Eu ficava fascinado com as histórias e os desenhos. Histórias bíblicas sempre me atraíram desde os filmes bíblicos que passavam na TV, então, o livro, com suas ilustrações incríveis - uma especialidade das TJs - me deixavam admirado. Devo ter lido muitas vezes, msemo sem saber que era de alguma religião específica. Esse foi realmente o primeiro contato. Só viria a saber que era um livro deles, anos depois. Porém, um contato mais direto com publicações das TJs viria em poucos anos. 


A SENTINELA DESPERTA NA PADARIA

Eu tinha 11 anos de idade quando, vendo minha mãe criar a nós quatro sozinha, eu perguntei a ela se eu poderia trabalhar. Ela sabia que eu conseguria, então arrumou um emprego em um armazém do bairro. Não fiquei muito tempo mas, no ano seguinte, aos 12, ela conseguiu que eu trabalhasse em uma padaria num bairro mais distante. Como era quase de frente à minha escola, era só sair da escola e ir pro trabalho. 

Era uma padaria pequena, de pouco movimento. Eu estava entrando no lugar de uma garota de 18 anos,. Denise, que estava de saída. Ela ficou apenas o suficiente para me ensinar o trabalho. Então, era só o dono, Seu Fausto, e eu. Não havia nada de difícil, a não ser talvez aos domingos, pois havia feira bem na rua da padaria e o movimento era muito mais intenso, uma mudança drástica em relação à segunda ao sábado. 

Nesses dias eu ficava muito à toa, depois que fazia a limpeza na parte da manhã e que o movimento do pessoal comprando pão, acabava. O que fazer nesse tempo? Eu lia os gibis que eu comprava em uma banca de jornal próxima. Lia até mesmo os quadrinhos dos jornais velhos que ficavam guardados na padaria. Li tudo, até que não havia mais nada. O que mais ler então?

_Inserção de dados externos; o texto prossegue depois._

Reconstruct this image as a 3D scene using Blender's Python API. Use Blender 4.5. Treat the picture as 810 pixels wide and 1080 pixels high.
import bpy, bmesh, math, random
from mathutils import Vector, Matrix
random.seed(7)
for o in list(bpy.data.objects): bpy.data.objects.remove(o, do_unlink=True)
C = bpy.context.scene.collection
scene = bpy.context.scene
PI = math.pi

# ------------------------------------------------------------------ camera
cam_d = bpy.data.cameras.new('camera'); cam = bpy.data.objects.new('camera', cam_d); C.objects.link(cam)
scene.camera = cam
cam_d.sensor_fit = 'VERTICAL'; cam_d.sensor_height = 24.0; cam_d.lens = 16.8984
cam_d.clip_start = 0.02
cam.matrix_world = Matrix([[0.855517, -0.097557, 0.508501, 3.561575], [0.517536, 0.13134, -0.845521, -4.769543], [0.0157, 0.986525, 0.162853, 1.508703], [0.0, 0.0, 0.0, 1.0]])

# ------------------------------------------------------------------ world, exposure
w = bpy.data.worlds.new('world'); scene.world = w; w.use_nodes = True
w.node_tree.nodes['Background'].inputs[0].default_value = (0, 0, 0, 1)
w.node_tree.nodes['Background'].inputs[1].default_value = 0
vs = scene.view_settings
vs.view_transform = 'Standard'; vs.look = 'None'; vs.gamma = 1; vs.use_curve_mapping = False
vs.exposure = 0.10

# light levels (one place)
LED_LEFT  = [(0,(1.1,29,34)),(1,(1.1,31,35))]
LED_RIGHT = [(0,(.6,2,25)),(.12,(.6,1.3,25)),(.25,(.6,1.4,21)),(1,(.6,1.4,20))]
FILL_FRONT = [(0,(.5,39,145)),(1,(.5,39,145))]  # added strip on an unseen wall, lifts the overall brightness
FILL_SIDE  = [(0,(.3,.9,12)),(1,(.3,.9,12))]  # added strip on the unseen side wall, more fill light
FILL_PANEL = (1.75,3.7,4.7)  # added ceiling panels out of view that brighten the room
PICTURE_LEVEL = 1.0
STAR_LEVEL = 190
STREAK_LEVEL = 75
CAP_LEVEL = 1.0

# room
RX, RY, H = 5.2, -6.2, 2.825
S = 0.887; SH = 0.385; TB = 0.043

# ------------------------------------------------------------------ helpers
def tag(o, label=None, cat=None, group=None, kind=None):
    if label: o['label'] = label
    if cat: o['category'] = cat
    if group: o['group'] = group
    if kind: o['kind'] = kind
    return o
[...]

Embaixo do balcão, além dos jornais velhos, havia umas revistas que eu não conhecia. Havia muitas mesmo. Uma se chamava Sentinela e a outra Despertai! Mais tarde fui entender por quê o Seu Fausto as tinha. Ele as comprava de um homem, Testemunha de Jeová. Era uma espécie de assinatura. Também parecia ser um meio de ele dizer, "olha, já compro as revistas, então não precisa me perturbar me chamando pra sua religião", e assim era, o homem não pregava pra ele, só entregava as revistas e ia embora. Com isso, ele acumulou muitas. 

Eu comecei a lê-las. E não parava. Apesar de muito novo, eu conseguia entender bastante do que era dito ali. Havia muita coisa sobre Fim do Mundo, Armageddon, coisas sobre profecias, e etc, isso na Sentinela. A Despertai era mais uma revista de material genérico, coisas sobre tecnologia, o mundo, política e etc, mas, sempre com um fundo religioso-doutrinário. Aquilo estava mexendo com minha cabeça, mesmo que eu não percebesse naquele momento. Eram coisas que ficariam fermentando. Tanto que eu passei a dizer que, "se fosse entrar em uma religião, seria para as Testemunhas de Jeová". Era praticamente uma profecia. 


ÚLTIMO CONTATO DE TERCEIRO GRAU

Eu fiquei três anos trabalhando na padaria. Ou seja, saí de lá com 15 anos. Só iria entrar para a religião aos 21 anos. Então ainda tive muito tempo, trabalhando em vários lugares, incluindo na Fábrica de Biscoito Piraquê, onde eu estava quando tudo aconteceu. O começo da minha lavagem cerebral se aproximava e os eventos que levaram a isso teve a ver com meus últimos contatos com as publicações deles, antes de me engajar de vez. 

Novamente minha sede de ler teve a ver com a situação. Eu estava sem ter o que ler e soube que um amigo do bairro tinha livros das Testemunhas de Jeová. Ele estava estudando a Bíblia com elas, mas nunca se tornou. Me lembrei dos meus dias da padaria e de como gostava das publicações daquela religião, então fui até ele e pedi as que ele tinha emprestadas. 


Eram três. A primeira e mais importante para minhas decisões subsequentes era Poderá Viver Para Sempre no Paraíso na Terra. Nesta época era justamente o livro que eles usavam para estudar a Bíblia com os que se interessavam. Como o nome já diz, as TJs ensinam e acreditam que o paraíso será na Terra. Para  mim, parecia muito mais viável. Eu gostava da ideia. 

O segundo era A Vida - Qual a Sua Origem - A Evolução ou Criação? Lendo aquilo parecia que as TJs tinham resposta para tudo. Porém, se eu analisasse friamente era muita bobagem escrita. Entre elas, que a Terra teria seis mil anos, aludindo aos seis dias da criação. Sem contar homem feito de barro, cobras falantes e etc. Mas, eu já estava meio que controlado pela narrativa. 

O terceiro era Os Jovens Perguntam - Respostas Práticas, que poderia muito bem se chamar Velhos Cagando Regras Para a Juventude. Capítulos e mais capítulos sobre coisas que os jovens não podiam fazer. Mas, lendo, pareciam apenas "respostas práticas". 

Depois de ler essa última leva de publicações deles, eu me decidi: iria ser uma Testemunha de Jeová. E é onde começará nosso próximo capítulo.